Psychologist logo

A distinction that misses the point

Devi Jankowicz writes.

14 May 2018

In the May issue (‘News’) Professor Daryl O’Connor and Professor Andy Tolmie are reported expressing concern on behalf of the BPS about the way in which certain journals are banning research papers based on qualitative methodology – a concern that I share – but why on earth should one have to choose between qualitative and quantitative approaches in the first place?

Using a highly quantitative technique such as factor analysis, we still have to make a qualitative judgement in order to choose names for the factors so as to best express the way in which variance has been partitioned across the variables. Conversely, at the end of a definitively qualitative procedure such as content analysis, we engage in quantitative procedures when we ask ‘which categories are more important/comprise the largest frequency of categorised items’. And of course we check the reliability of both the category set, and the coding of meanings to categories, by applying a quantitative procedure (percentage agreement, Cohen’s kappa, the Perreault-Leigh Index, whatever) to the qualitative judgements that have been made, independently of one another, by the researcher and a collaborator. The qualitative and the quantitative should go hand in hand if either is to be credible.

Some methodology journals (e.g. Journal of Mixed Methods Research; Qualitative Health Research) agonise, in my view unnecessarily, over the qualitative–quantitative divide, and related terminologies of ‘objectivity versus subjectivity’, with little attention being paid to a genuine, and very important, distinction: between constructivist and positivist epistemologies, and their associated phenomenological versus realist ontological stance.

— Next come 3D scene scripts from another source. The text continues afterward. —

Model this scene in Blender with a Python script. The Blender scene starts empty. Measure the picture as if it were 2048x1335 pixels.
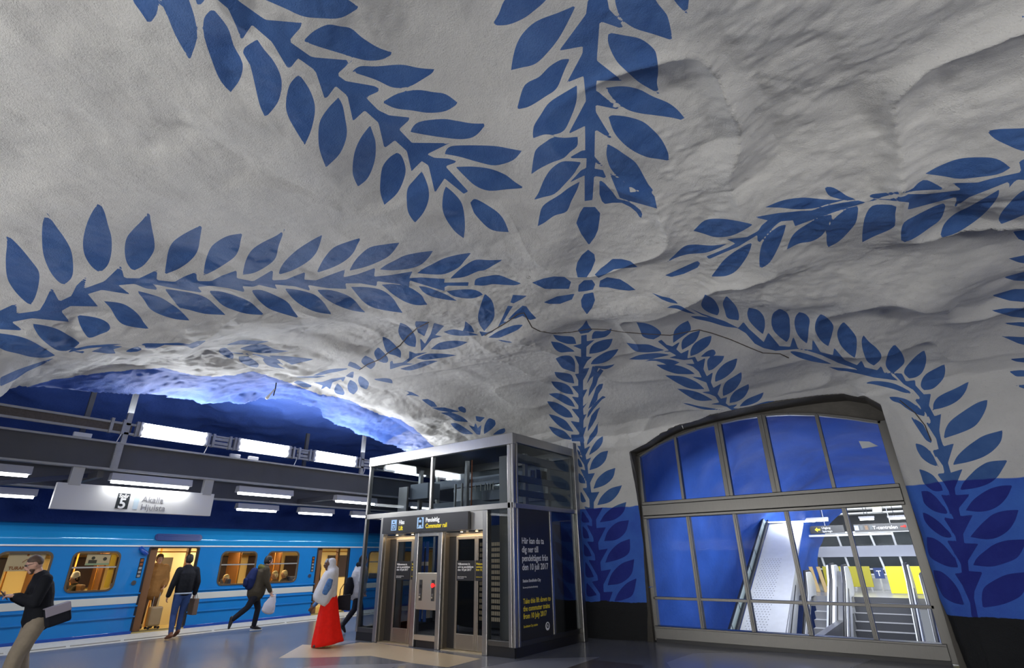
import bpy, bmesh, math, random
import numpy as np
from mathutils import Vector, Matrix
random.seed(7)
# ------------------------------------------------------------------ camera, world, light, exposure
W, H, FOC = 2048, 1335, 1047.2
YAW, PITCH, ROLL = math.radians(36.8767), math.radians(23.0559), math.radians(-0.8528)
CAM = np.array([0, 0, 1.6])
_f = np.array([-math.sin(YAW)*math.cos(PITCH), math.cos(YAW)*math.cos(PITCH), math.sin(PITCH)])
_r = np.array([math.cos(YAW), math.sin(YAW), 0.0]); _u = np.cross(_r, _f)
CR = _r*math.cos(ROLL)+_u*math.sin(ROLL); CU = -_r*math.sin(ROLL)+_u*math.cos(ROLL); CF = _f
scn = bpy.context.scene
COL = scn.collection
cam = bpy.data.cameras.new('camera'); cam.sensor_width = 36; cam.lens = FOC/W*36; cam.clip_start = .05
camo = bpy.data.objects.new('camera', cam); COL.objects.link(camo)
camo.matrix_world = Matrix(((CR[0], CU[0], -CF[0], CAM[0]), (CR[1], CU[1], -CF[1], CAM[1]), (CR[2], CU[2], -CF[2], CAM[2]), (0, 0, 0, 1)))
scn.camera = camo
w = bpy.data.worlds.new('station_air'); scn.world = w; w.use_nodes = True
w.node_tree.nodes['Background'].inputs[0].default_value = (.88, .92, 1, 1)
w.node_tree.nodes['Background'].inputs[1].default_value = .30
scn.view_settings.view_transform = 'Standard'; scn.view_settings.look = 'None'
scn.view_settings.gamma = 1; scn.view_settings.exposure = 0.06
def area(name, loc, tgt, sx, sy, power, col=(1, .97, .92)):
    l = bpy.data.lights.new(name, 'AREA'); l.shape = 'RECTANGLE'; l.size = sx; l.size_y = sy; l.energy = power; l.color = col
    o = bpy.data.objects.new(name, l); COL.objects.link(o); o.location = loc
    o.rotation_euler = (Vector(tgt)-Vector(loc)).to_track_quat('-Z', 'Y').to_euler()
    return o
# hall fills: added area lights for assumed uplighters out of view, no fixtures
area('hall_fill', (6.0, 2.0, 1.6), (-1.0, 5.5, 5.6), 6.0, .4, 330)
area('hall_fill', (-6.5, -4.5, 2.0), (-5.0, 2.5, 5.6), 8.0, .5, 330)
area('hall_fill', (1.0, -4.5, 2.0), (0.0, 3.0, 5.6), 6.0, .5, 120)
area('platform_uplight', (-12.0, 5.5, 4.3), (-12.0, 5.5, 6.0), .5, 9.0, 85, (.86, .92, 1))
area('escalator_hall_light', (-1.8, 26.0, 3.3), (-1.8, 26.0, 0.0), 6.0, 4.0, 300, (.97, .98, 1))
area('landing_fill', (-1.8, 19.8, 2.85), (-1.9, 21.5, 0.0), 4.0, .5, 260, (.97, .98, 1))  # added to brighten the yellow panels from the front, no fixture here
area('escalator_shaft_fill', (-2.2, 14.5, 2.9), (-3.0, 17.5, 0.0), 3.0, .5, 190, (.97, .98, 1))  # added fill for the shaft rock and ramp, without a lamp of its own
# ------------------------------------------------------------------ helpers
def ray(x, y):
    d = CF+CR*(x-W/2)/FOC-CU*(y-H/2)/FOC
    return d/np.linalg.norm(d)
def on_z(x, y, z=0.): d = ray(x, y); return CAM+d*((z-CAM[2])/d[2])
def on_x(x, y, X): d = ray(x, y); return CAM+d*((X-CAM[0])/d[0])
def on_y(x, y, Y): d = ray(x, y); return CAM+d*((Y-CAM[1])/d[1])
MATS = {}
def mat(name, col, rough=.5, metal=0., spec=.5, noise=0, nscale=8, bump=0, bscale=40, emit=None, es=0, coat=0, stretch=None, trans=0):
    m = bpy.data.materials.new(name); m.use_nodes = True; nt = m.node_tree; b = nt.nodes['Principled BSDF']
    b.inputs['Base Color'].default_value = (*col, 1); b.inputs['Roughness'].default_value = rough
    b.inputs['Metallic'].default_value = metal; b.inputs['Specular IOR Level'].default_value = spec
    if coat: b.inputs['Coat Weight'].default_value = coat; b.inputs['Coat Roughness'].default_value = .05
    if emit: b.inputs['Emission Color'].default_value = (*emit, 1); b.inputs['Emission Strength'].default_value = es
    if noise or bump:
        tc = nt.nodes.new('ShaderNodeTexCoord'); mp = nt.nodes.new('ShaderNodeMapping'); nt.links.new(tc.outputs['Object'], mp.inputs[0])
        if stretch: mp.inputs['Scale'].default_value = stretch
    if noise:
        n = nt.nodes.new('ShaderNodeTexNoise'); n.inputs['Scale'].default_value = nscale; n.inputs['Detail'].default_value = 4
        nt.links.new(mp.outputs[0], n.inputs[0])
        mx = nt.nodes.new('ShaderNodeMix'); mx.data_type = 'RGBA'
        mx.inputs[6].default_value = (*[max(0, c*(1-noise)) for c in col], 1); mx.inputs[7].default_value = (*[min(1, c*(1+noise)) for c in col], 1)
        nt.links.new(n.outputs[0], mx.inputs[0]); nt.links.new(mx.outputs[2], b.inputs['Base Color'])
    if bump:
        n = nt.nodes.new('ShaderNodeTexNoise'); n.inputs['Scale'].default_value = bscale
        nt.links.new(mp.outputs[0], n.inputs[0]); bu = nt.nodes.new('ShaderNodeBump'); bu.inputs['Strength'].default_value = bump; bu.inputs['Distance'].default_value = .02
        nt.links.new(n.outputs[0], bu.inputs['Height']); nt.links.new(bu.outputs[0], b.inputs['Normal'])
    MATS[name] = m
    return m
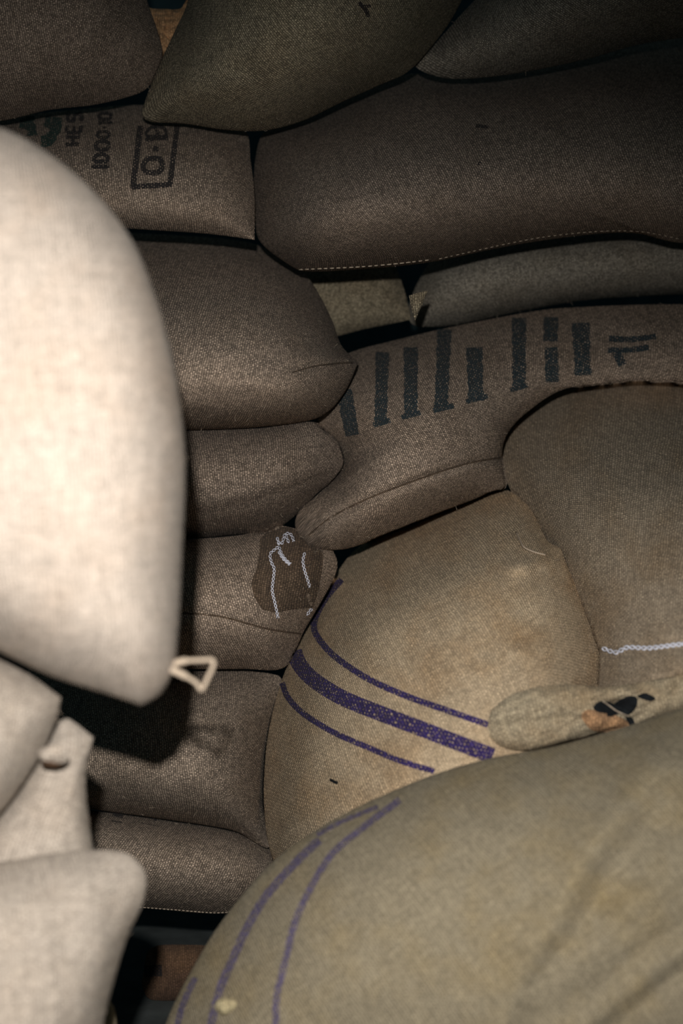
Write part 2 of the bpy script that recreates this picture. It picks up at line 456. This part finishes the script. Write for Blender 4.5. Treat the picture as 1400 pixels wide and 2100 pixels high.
#@SACKS
# ------------------------------------------------------------------ sacks, nearest first
# --- pale foreground sacks on the left
N1 = Body([(-420, 520), (-330, 330), (-150, 235), (0, 262), (100, 315), (200, 400), (275, 500), (322, 615), (355, 735), (375, 870), (381, 970),
           (374, 1140), (366, 1290), (356, 1370), (330, 1422), (290, 1447, 1), (250, 1433), (110, 1388), (0, 1337), (-200, 1240), (-420, 1000)],
          1.30, .15, .14, e=.34, bias=(.2, .5), c=(60, 880), seed=11, wr=.0025, wrs=300, rot=4)
N2 = Body([(-420, 1230), (-200, 1250), (0, 1350), (60, 1383), (125, 1430, 1), (116, 1475), (77, 1560), (0, 1668), (-150, 1820), (-400, 1850)],
          1.38, .10, .08, e=.5, c=(-120, 1520), seed=12, wr=.002, rot=-8, bias=(0, -.3))
N4 = Body([(-450, 2300), (-400, 1860), (-180, 1780), (0, 1768), (120, 1748), (200, 1743), (260, 1750), (298, 1790), (295, 1845), (262, 1920), (240, 1990),
           (212, 2100), (180, 2300), (130, 2700), (80, 2850), (-400, 2850)],
          1.36, .13, .12, e=.5, c=(20, 2150), seed=13, wr=.003, rot=5)
N3 = Body([(-150, 1800), (0, 1660), (70, 1560), (116, 1485), (140, 1474), (192, 1512, 1), (176, 1590), (182, 1680), (198, 1800), (180, 1900), (-100, 1950)],
          1.43, .06, .10, e=.5, c=(95, 1720), seed=14, wr=.003, wrs=120, rot=-20)
s1 = sack(N1, J_PALE, 'big bleached jute sack at the left edge, twine loop at its lower corner', fz=260, fzmat=THREAD_P)
lp = [(346, 1366), (375, 1356), (412, 1354), (436, 1354), (436, 1368), (425, 1392), (413, 1414), (402, 1400), (375, 1384), (348, 1372)]
q = catmull(lp, False, 3)
tube('twine_loop', P(q[:, 0], q[:, 1], np.linspace(1.292, 1.285, len(q))), [0.0020+.0012*(abs(i/len(q)-.5) > .33) for i in range(len(q))], THREAD_P, s1, 8)
s2 = sack(N2, J_PALE2, 'pale grey sack under the big bleached one at the left edge, pointed right corner', fz=90, fzmat=THREAD_P)
s4 = sack(N4, J_PALE2, 'pale sack in the bottom left corner, rounded ear at its upper right', fz=160, fzmat=THREAD_P)
s3 = sack(N3, J_PALE2, 'narrow pale sack squeezed between the left edge sacks, with a small tied knot', fz=90, fzmat=THREAD_P)
kb = Body([(80, 1540), (98, 1530), (125, 1528), (140, 1545), (135, 1562), (110, 1564), (84, 1558)], 1.352, .006, .006, seed=5, wr=.003, wrs=30, step=4, press=False)
DONE.remove(kb); kb.mesh('knot', J_PALE2, s3)
tube('dark_slit', P([84, 95, 112, 130], [1562, 1566, 1567, 1567], [1.358, 1.352, 1.352, 1.36]), [.001, .0022, .0024, .001], plain('slit_dark_brown', (.06, .03, .015)), s3, 6)
N5 = Body([(190, 2110), (214, 2050), (232, 2062), (240, 2110), (236, 2400), (200, 2600), (150, 2500)], 1.6, .03, .05, seed=15, wr=.001, c=(205, 2300), step=6)
sack(N5, J_KHAKI, 'sliver of a tan sack at the bottom edge beside the pale corner sack', fz=0)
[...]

Subject-matter journals express positivist or constructivist preferences since they deal with particular kinds of research question best addressed from one or other of these epistemological positions – fair enough.

But a ‘qualitative versus quantitative’ distinction is not synonymous with the constructivist/positivist distinction. There is an association, to be sure, which we convey to our undergraduates when defining the latter, but the two distinctions aren’t isomorphic; and to base a journal policy on the rejection of qualitative (or quantitative!) data collection and analysis techniques is a move into obscurantism which misses the point.

Let’s applaud O’Connor’s and Tolmie’s expressions of concern.